I wouldn't say that Tantra is anomalous, but you are right to say that it has a different attitude to sex. I'm more familiar with the Tantra of Japan where the sexual yoga is not so prominent - absent in many cases. There are disagreements on whether to take the sexual yoga as literal or symbolic. I think the idea in Tantra is that the sexual urges, along with other emotions such as anger, disgust, grasping, etc are sublimated and the energy involved transformed into vīrya (which btw is cognate with 'virile'), which is then used to transcend such dichotomies.
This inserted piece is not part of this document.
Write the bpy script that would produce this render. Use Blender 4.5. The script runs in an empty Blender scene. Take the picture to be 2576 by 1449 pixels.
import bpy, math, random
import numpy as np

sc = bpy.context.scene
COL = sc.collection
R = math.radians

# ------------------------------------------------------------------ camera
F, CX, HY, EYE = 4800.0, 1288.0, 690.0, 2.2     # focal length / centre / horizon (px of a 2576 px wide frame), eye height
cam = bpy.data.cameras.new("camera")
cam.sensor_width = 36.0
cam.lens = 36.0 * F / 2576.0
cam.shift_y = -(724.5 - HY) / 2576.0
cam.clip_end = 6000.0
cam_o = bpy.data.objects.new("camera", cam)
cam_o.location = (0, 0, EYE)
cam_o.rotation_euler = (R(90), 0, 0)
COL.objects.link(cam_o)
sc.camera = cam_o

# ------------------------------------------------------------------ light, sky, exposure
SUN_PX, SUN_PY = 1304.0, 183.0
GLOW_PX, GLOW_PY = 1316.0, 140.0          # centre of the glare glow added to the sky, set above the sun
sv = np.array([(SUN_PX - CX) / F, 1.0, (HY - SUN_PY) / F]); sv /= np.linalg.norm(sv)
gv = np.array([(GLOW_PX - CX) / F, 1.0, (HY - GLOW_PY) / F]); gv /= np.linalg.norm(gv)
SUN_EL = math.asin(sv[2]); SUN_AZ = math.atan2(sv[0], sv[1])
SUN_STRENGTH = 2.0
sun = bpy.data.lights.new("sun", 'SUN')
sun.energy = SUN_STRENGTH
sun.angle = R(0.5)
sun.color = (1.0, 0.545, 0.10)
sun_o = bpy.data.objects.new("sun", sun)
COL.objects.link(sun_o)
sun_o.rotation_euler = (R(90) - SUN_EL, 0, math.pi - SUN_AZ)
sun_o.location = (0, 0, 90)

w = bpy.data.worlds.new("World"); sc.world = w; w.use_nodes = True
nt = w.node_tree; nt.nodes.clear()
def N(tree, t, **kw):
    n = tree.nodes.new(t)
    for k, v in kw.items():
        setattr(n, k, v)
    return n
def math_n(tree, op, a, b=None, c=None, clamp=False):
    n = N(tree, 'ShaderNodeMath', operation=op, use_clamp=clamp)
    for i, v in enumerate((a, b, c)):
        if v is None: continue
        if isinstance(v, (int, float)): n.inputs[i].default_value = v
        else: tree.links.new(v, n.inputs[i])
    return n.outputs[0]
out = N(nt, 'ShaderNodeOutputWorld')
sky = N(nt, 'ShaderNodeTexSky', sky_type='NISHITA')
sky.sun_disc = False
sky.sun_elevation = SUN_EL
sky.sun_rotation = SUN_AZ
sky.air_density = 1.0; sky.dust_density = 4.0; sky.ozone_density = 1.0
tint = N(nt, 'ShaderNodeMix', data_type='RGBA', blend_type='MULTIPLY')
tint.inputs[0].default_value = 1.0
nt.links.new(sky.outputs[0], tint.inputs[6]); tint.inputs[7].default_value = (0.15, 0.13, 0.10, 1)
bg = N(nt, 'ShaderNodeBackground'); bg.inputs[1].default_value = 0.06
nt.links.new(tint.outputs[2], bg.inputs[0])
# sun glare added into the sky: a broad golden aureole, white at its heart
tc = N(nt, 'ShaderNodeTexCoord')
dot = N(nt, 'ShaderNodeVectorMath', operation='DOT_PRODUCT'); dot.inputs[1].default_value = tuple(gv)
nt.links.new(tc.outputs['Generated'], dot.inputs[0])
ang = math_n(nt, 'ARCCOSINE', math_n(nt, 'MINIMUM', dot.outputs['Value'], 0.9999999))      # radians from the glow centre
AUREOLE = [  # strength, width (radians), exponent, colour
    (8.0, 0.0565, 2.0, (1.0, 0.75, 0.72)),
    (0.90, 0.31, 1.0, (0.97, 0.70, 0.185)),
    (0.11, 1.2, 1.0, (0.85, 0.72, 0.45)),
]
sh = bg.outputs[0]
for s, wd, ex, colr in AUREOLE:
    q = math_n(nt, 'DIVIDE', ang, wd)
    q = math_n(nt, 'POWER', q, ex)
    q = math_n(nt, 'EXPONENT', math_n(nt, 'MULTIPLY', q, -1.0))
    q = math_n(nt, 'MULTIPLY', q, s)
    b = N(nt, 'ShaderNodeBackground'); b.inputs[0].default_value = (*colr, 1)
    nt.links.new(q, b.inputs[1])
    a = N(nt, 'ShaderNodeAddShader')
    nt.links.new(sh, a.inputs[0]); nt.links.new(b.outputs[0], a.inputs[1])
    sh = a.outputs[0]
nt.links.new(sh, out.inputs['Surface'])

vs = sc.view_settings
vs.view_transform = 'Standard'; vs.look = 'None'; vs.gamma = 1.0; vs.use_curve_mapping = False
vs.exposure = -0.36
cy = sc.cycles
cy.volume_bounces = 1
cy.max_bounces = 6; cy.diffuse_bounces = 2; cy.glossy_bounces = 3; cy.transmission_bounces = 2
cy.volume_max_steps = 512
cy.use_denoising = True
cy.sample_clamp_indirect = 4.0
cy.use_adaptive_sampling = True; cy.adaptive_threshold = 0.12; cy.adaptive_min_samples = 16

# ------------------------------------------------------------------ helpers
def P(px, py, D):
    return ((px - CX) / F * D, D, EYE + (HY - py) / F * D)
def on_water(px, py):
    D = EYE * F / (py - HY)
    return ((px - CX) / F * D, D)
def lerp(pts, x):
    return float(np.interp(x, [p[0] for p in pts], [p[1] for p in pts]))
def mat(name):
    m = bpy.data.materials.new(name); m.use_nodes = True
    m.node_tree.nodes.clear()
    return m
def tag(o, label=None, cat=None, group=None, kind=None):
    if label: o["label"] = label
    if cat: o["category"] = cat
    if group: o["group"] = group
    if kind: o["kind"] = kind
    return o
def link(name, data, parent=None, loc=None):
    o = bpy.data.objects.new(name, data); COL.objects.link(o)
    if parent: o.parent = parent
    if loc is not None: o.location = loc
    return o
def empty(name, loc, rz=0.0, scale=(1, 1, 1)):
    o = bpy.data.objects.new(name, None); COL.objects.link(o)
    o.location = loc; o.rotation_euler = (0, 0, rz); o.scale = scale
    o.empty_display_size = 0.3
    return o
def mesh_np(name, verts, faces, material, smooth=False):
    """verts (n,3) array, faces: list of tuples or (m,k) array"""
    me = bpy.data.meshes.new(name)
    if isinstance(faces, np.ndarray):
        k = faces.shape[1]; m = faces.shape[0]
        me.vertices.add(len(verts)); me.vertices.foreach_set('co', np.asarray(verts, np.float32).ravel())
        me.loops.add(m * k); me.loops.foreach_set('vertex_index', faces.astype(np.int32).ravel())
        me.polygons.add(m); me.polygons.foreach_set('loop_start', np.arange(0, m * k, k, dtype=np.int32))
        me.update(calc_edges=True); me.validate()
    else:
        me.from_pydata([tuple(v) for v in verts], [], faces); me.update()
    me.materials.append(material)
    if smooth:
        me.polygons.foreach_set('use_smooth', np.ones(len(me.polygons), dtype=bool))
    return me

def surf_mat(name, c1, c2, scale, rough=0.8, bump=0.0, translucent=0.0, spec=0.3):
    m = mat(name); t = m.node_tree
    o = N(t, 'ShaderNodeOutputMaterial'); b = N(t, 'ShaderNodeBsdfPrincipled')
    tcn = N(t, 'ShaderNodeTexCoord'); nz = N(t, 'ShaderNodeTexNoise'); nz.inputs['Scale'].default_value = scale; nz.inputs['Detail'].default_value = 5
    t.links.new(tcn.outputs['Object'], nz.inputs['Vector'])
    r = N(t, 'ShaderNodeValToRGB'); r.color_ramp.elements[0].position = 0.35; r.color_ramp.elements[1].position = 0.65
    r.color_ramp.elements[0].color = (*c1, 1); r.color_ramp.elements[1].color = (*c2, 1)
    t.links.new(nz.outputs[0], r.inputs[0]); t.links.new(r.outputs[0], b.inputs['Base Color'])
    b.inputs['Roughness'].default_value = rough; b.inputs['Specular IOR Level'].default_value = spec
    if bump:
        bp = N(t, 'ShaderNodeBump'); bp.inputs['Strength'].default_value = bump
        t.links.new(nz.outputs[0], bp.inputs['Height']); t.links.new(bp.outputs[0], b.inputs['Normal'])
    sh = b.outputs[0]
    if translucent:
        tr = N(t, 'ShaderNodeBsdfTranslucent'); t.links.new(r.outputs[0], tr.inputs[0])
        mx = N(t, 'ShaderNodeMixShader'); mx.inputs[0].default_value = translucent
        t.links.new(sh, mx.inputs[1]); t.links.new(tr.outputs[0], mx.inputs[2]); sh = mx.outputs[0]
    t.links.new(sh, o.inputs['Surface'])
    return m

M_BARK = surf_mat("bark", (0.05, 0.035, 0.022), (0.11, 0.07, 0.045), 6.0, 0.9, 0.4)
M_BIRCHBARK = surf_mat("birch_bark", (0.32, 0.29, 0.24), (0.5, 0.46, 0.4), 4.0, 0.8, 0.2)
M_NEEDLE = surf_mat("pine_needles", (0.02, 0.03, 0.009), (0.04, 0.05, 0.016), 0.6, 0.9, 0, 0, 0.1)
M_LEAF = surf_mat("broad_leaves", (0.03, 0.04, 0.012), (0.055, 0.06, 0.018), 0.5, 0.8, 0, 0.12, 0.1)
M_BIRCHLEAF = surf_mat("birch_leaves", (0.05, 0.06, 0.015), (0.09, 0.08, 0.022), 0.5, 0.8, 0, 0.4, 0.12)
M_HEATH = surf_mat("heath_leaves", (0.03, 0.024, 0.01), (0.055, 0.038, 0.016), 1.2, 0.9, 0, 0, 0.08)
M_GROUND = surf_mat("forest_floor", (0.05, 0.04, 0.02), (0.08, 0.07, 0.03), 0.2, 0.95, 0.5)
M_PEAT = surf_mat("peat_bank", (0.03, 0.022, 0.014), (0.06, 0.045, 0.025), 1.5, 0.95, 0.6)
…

If you read about the sexual yogas, say in the Hevajra Tantra which has been translated into English, then it does not read like an orgy, or indeed as indulging in sex for pleasure or procreation. One is harnessing the intense emotion and feelings towards the goal of liberation, one is not simply fucking. It's worth getting hold of the Hevajra and reading through it to get a clearer picture (to the extent the text is clear) of how sex is used in these practices. I think the New Age ideas about Tantra and sex (i.e. simply using techniques to enhance pleasure) have muddied the waters considerably. Even in the sexual yoga's one is not pursuing simply pleasure, but the Mahāsukha, the Great Bliss, the ultimate pleasure. And part of the process is to break taboos, especially sexual taboos. So, as a for instance, you might find yourself, having just watched your guru and consort having sex, ingesting their combined sexual fluids as a consecration. Then you get to have sex with your consort yourself - a woman whose touch you consider to be deeply repulsive and physically polluting. This would be deeply ritually polluting in mainstream Indian culture - shockingly so. And it would require long ritual purification. One also partakes of other polluting substances and practices (drinking alcohol, eating meat etc). So you have to overcome your deep conditioning in the process. Of course this context doesn't apply in many other cultures, so sexual yoga hardly makes sense elsewhere and elsewhen.

That whole area is rather complex and convoluted and I usually don't go there.

Anyway I hope that's answered the question you asked.

Best Wishes
Jayarava

Jayarava said...

Curt,

Please refer to my comments policy. Your comments are way off topic. I don't have the time, energy, or inclination for that kind of online discussion.